Il faudra attendre la fin du XXème siècle pour que les dernières communautés marranes du Portugal soient redécouvertes. Malgré la restitution de la liberté religieuse au XIXème, les descendants des nouveaux-chrétiens ont continué à pratiquer leur religiosité dans l’intimité de leurs maisons, à l’abri de tout regard extérieur.

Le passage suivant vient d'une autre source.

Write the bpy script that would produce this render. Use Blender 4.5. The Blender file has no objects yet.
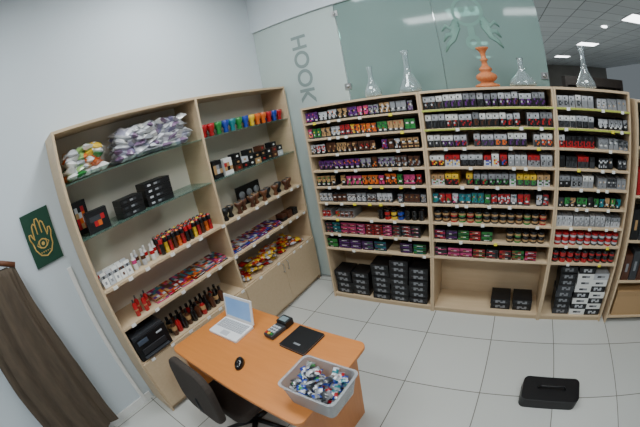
import bpy, math, random
from mathutils import Vector, Matrix
random.seed(11)
rnd=random.random
C=bpy.context.collection

# ---------------------------------------------------------------- materials
def srgb(r,g,b):
    f=lambda c:(c/255/12.92) if c/255<=.04045 else ((c/255+.055)/1.055)**2.4
    return (f(r),f(g),f(b),1)
def mat(name,col,rough=.5,metal=0,trans=0,ior=1.45,coat=0,noise=None,bump=0,nscale=8,stretch=None,alpha=1):
    m=bpy.data.materials.new(name); m.use_nodes=True; nt=m.node_tree; b=nt.nodes['Principled BSDF']
    b.inputs['Base Color'].default_value=col; b.inputs['Roughness'].default_value=rough; b.inputs['Metallic'].default_value=metal
    b.inputs['Transmission Weight'].default_value=trans; b.inputs['IOR'].default_value=ior; b.inputs['Coat Weight'].default_value=coat
    b.inputs['Alpha'].default_value=alpha
    if noise or bump:
        tc=nt.nodes.new('ShaderNodeTexCoord'); mp=nt.nodes.new('ShaderNodeMapping'); n=nt.nodes.new('ShaderNodeTexNoise')
        n.inputs['Scale'].default_value=nscale; n.inputs['Detail'].default_value=5
        if stretch: mp.inputs['Scale'].default_value=stretch
        nt.links.new(tc.outputs['Object'],mp.inputs[0]); nt.links.new(mp.outputs[0],n.inputs['Vector'])
        if noise:
            r=nt.nodes.new('ShaderNodeMix'); r.data_type='RGBA'; r.inputs[6].default_value=col; r.inputs[7].default_value=noise
            nt.links.new(n.outputs[0],r.inputs[0]); nt.links.new(r.outputs[2],b.inputs['Base Color'])
        if bump:
            bp=nt.nodes.new('ShaderNodeBump'); bp.inputs['Strength'].default_value=bump; bp.inputs['Distance'].default_value=.01
            nt.links.new(n.outputs[0],bp.inputs['Height']); nt.links.new(bp.outputs[0],b.inputs['Normal'])
    return m
def vcolmat(name,rough,metal=0,coat=0,trans=0):
    m=mat(name,(1,1,1,1),rough,metal,coat=coat,trans=trans); nt=m.node_tree
    a=nt.nodes.new('ShaderNodeAttribute'); a.attribute_name='Col'; nt.links.new(a.outputs['Color'],nt.nodes['Principled BSDF'].inputs['Base Color'])
    return m
M_V=vcolmat('printed_surface',.42); M_VG=vcolmat('glossy_plastic',.18,coat=.4); M_VM=vcolmat('foil_wrap',.28,metal=.08,coat=.6)
M_BEECH=mat('light_birch_laminate',srgb(206,183,152),.45,noise=srgb(192,168,134),nscale=3,stretch=(1,12,12))
M_CREAM=mat('cream_backboard',srgb(222,213,200),.6,noise=srgb(214,205,190),nscale=3)
M_DESK=mat('beech_desktop',srgb(208,134,68),.4,noise=srgb(190,114,54),nscale=4,stretch=(1,10,1),coat=.1)
M_WALL=mat('painted_wall',srgb(206,215,221),.8,noise=srgb(200,209,215),nscale=2,bump=.03)
M_CEIL=mat('ceiling_paint',srgb(200,200,200),.85,noise=srgb(190,190,190),nscale=3)
M_METAL=mat('brushed_metal',srgb(190,190,190),.3,metal=1)
M_BLACK=mat('black_plastic',srgb(22,22,24),.35,noise=srgb(30,30,32),nscale=20)
M_WHITEP=mat('white_plastic',srgb(232,232,230),.35)
M_LIME=mat('lime_strip',srgb(172,184,76),.5)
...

À Belmonte, dans le nord du Portugal, à la fin des années 80, il n’y a pas de synagogue (il faudra attendre 1996). On ne connait pas l’hébreu, à l’exception du nom de Dieu. On arrange les mariages clandestinement, puis on se marie à l’église. La croix est un symbole accepté, mais n’incarne souvent aucune signification sentimentale.
Mais dans la clandestinité, on allume la lampe à huile pour le shabbat, on célèbre Kippour, le jeûne d’Esther et la pâque juive. “Comme si la foi du souvenir qui animait les judaïsants des temps passés, survolant les siècles, venait en quelque sorte se réincarner jusque’à nos jours pour former une composante essentielle de leur propre foi. Telle la lumière encore vivante des étoiles mortes, la lueur obstinée de la bougie marrane, le vendredi soir.” (9)
1 Edit du 5 décembre 1496 intitulé “Que les Juifs et les Maures libres quittent ces Royaumes et n’y habitent, ni n’y soient”
2 in “Feuillets d’Hypnos”, Fureur et Mystère, 1946
3 Baruch Spinoza, chapitre III du Traité théologico-politique
4 Sefardica, Essais sur l’histoire des juifs, des marranes & des nouveaux-chrétiens d’origine hispano-portugaise, Paris, Chandeigne, 1998.
5 Carl Gebhardt, Spinoza, Judentum und Barock, Paris: Presses de l’Univ. de Paris-Sorbonne, 2000
6Abensour, Miguel. « Au-delà de la fluctuatio animi marrane. Spinoza en quête de l’universel », Tumultes, vol. 21-22, no. 2-1-2004, 2003, pp. 107-139
7 Rituels de pénitence publique pratiqués entre le XVe et le XIXe siècle par les hérétiques et les apostats condamnés, imposés par l’Inquisition portugaise.
8 Claire Marin, Rupture(s), 2019
9 Nathan Wachtel, La foi du souvenir, Labyrinthes marranes, Editions Seuil, Septembre 2001.